Цивилизационные кризисы в контексте Универсальной истории - страница 9
То, что тезис о практическом воплощении гуманизма заметно расходится с привычным представлением о XX веке, обусловлено, на мой взгляд, свойствами обыденного восприятия и памяти, обаянию которых нередко поддаются также профессиональные ученые и философы. В частности, психологами описан феномен ретроспективной аберрации: растущие ожидания, искажая оценку динамики социальных процессов, рождают неудовлетворенность настоящим и иллюзорные воспоминания о прошлом золотом веке.
Сто лет назад почти все, кому было знакомо понятие «человечество», подразумевали под этим едва ли не исключительно носителей европейской культуры, и даже для демографов, изучавших население Франции, России или США, словосочетания «население мира», «население Земли» звучали еще непривычно [Сови А., 1977]. В данном смысле можно сказать, что человечество вступило в XX век с надеждой на безоблачный технический прогресс, растущее благополучие и взаимопонимание между народами. На таком фоне две мировые и несколько гражданских войн, концлагеря, забытый было ужас массовых геноцидов (Энвер-паша, Гитлер) и Хиросима произвели шок и вызвали представление о необычайной жестокости эпохи.
Действительно, по нашим расчетам, в XX веке на Европу пришлось не менее 50 % военных жертв всего мира (причем почти все в первой половине века), тогда как в XIX веке – до 15 %. Например, во всех колониальных войнах XIX века погибли 106 тысяч европейцев и миллионы туземцев [Урланис Б. Ц., 1994]. Пока солдаты сражались в экзотических краях, жителям метрополий казалось, будто войны с их жестокостью ушли в прошлое. Но с исчерпанием резервов экстенсивного роста эпицентр силовых конфликтов переместился в Европу, а испытанное европейцами потрясение задало эмоциональный тон общепринятым оценкам «кровавого века». Хотя, как было показано во вводном очерке, процент жертв насилия от общей численности населения планеты на протяжении XX века был не выше, а, вероятно, ниже, чем в предыдущих веках. Но ни один из них не начинался столь массовыми оптимистическими ожиданиями…

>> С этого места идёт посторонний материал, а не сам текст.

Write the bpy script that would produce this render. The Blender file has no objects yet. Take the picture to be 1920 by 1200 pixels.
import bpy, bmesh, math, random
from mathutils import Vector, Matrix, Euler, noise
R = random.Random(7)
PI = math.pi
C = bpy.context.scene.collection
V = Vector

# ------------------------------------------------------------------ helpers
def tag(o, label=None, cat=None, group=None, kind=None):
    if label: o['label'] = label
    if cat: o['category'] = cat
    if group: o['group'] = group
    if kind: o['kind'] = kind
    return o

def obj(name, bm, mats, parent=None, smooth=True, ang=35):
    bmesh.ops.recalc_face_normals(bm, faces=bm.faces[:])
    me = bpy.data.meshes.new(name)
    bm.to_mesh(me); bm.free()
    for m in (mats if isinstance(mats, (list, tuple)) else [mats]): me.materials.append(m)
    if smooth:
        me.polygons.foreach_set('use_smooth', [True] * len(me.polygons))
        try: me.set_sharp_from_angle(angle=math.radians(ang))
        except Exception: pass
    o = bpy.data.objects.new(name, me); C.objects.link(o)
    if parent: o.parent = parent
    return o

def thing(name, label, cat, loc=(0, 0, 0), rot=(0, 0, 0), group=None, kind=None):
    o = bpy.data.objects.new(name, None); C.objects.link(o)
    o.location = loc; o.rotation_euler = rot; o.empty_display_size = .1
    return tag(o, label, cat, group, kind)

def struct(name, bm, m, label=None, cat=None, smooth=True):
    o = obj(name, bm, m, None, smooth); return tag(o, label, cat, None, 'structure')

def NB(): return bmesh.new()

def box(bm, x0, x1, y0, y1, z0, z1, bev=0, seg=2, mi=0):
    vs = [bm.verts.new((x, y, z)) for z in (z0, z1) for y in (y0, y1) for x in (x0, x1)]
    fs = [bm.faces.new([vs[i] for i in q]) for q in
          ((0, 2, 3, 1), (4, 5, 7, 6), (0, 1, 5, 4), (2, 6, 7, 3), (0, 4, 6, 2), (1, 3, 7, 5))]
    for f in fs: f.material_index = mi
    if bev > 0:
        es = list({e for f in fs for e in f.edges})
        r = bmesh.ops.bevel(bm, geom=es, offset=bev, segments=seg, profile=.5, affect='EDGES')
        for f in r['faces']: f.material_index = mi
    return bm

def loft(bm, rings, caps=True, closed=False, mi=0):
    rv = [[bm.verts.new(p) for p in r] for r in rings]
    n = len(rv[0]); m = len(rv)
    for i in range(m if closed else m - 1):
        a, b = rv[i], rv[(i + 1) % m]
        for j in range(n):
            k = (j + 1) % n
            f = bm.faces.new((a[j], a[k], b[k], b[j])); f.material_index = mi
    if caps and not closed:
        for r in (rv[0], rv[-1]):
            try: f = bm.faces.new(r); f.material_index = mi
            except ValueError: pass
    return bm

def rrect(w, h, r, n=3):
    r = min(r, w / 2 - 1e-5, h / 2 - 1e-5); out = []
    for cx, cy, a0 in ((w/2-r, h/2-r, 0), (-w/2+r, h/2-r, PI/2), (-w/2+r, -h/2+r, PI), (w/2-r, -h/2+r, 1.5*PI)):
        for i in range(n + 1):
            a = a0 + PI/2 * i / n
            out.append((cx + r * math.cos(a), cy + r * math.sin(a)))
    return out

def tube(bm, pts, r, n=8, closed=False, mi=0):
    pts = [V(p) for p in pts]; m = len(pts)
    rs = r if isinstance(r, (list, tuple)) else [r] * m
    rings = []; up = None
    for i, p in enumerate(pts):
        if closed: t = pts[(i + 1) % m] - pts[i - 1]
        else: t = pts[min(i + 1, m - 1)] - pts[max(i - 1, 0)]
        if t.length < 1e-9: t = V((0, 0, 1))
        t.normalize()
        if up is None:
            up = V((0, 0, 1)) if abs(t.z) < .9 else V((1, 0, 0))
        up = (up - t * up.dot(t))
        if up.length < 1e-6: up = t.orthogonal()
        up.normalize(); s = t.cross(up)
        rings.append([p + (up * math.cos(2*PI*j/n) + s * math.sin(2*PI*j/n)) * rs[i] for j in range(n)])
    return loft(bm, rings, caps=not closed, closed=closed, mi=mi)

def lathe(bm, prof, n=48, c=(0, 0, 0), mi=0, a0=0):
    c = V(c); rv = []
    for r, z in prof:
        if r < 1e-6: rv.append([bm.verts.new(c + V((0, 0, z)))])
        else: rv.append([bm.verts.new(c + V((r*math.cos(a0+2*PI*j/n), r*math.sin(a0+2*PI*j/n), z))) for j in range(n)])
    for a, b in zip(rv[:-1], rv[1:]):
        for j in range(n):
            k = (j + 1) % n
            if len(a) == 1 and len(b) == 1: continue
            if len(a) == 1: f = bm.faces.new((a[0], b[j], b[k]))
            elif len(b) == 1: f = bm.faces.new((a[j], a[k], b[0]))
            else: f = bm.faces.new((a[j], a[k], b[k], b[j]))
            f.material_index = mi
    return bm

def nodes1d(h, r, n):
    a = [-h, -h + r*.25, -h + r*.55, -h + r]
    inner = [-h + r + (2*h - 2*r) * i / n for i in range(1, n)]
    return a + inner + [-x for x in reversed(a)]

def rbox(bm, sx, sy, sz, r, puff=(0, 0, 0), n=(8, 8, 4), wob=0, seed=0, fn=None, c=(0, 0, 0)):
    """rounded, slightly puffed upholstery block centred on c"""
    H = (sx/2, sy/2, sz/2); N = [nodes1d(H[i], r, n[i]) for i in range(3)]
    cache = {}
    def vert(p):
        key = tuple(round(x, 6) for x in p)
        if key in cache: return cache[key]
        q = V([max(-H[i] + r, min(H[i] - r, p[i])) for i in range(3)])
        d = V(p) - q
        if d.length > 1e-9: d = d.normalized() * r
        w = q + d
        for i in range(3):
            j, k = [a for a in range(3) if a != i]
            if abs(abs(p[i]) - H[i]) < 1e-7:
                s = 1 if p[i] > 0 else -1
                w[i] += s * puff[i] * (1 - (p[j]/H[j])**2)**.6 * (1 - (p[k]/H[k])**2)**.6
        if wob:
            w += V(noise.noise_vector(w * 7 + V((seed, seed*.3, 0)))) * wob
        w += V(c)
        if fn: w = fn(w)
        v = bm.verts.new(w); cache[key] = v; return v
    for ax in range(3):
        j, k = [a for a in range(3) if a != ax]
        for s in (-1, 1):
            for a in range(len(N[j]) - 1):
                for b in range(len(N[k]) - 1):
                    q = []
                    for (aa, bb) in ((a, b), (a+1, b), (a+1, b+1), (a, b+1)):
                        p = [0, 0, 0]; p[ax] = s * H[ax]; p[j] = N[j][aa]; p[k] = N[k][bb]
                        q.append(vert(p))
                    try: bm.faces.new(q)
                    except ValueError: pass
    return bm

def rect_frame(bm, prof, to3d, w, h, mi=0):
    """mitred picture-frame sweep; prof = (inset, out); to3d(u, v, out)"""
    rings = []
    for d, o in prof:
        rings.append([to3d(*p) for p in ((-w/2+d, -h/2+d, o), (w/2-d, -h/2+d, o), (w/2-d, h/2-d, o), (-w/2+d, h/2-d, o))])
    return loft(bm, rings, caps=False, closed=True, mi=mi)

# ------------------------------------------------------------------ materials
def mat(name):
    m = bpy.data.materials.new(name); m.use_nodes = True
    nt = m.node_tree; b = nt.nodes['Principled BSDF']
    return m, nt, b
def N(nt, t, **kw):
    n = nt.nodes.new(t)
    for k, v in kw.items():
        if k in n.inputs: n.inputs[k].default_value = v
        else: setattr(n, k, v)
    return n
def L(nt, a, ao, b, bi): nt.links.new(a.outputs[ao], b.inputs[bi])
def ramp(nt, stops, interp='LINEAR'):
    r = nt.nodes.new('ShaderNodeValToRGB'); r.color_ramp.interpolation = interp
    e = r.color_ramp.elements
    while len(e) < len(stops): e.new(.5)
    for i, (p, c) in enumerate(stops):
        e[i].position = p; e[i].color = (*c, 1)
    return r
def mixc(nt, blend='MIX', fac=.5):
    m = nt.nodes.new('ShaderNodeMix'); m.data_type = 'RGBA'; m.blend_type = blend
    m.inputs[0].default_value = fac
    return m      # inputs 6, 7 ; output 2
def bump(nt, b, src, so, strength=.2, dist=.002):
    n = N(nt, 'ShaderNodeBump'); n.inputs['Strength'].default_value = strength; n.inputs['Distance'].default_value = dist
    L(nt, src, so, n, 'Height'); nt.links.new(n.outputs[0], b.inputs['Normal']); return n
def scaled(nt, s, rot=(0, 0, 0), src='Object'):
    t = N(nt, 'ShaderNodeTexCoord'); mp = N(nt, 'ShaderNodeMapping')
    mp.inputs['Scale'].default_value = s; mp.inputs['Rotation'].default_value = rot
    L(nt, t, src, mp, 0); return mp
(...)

После мировых войн ожидания изменились кардинально: доминантой массового сознания сделался страх перед тотальным ядерным конфликтом. В 50-60-е годы такой конфликт представлялся почти неизбежным, причем считалось, что большая часть человечества погибнет в первые же дни или недели, а оставшиеся вымрут в пораженной радиацией атмосфере. «Всеобщая гибель в огне угрожает теперь каждому из нас, и огонь этот может вспыхнуть в любой момент» – писал в 1963 году один из крупнейших социологов века [Сорокин П.А., 1991]. Это мироощущение захватило ученых, художников и обывателей. Во всю мощь ломающихся подростковых голосов зазвучали лозунги: «Любовь – сейчас!», «Свободу – сейчас!» (love now, freedom now), ибо «потом» уже не будет.
К 70-м годам страх потерял прежнюю остроту. Сказались психическая адаптация, а также то, что ряд острейших кризисов (Карибский, Ближневосточный) удалось разрешить политическими средствами. В новой социально-психологической обстановке ученые привели доказательства того, что атмосфера способна отторгать радиацию и, следовательно, в атомной войне погибнет не все человечество, а «только» несколько сот миллионов. Правда, в начале 80-х годов независимые группы исследователей в СССР и в США продемонстрировали на компьютерных моделях другой сценарий ядерного Апокалипсиса: поднятые чудовищными взрывами и пожарами тучи пыли и пепла на несколько месяцев перекроют доступ солнечных лучей, сделав невозможным сохранение сложных форм жизни на Земле [Моисеев Н.Н. и др., 1985]. Но к тому времени многие люди уже поверили в способность политических лидеров избежать катастрофического поворота событий.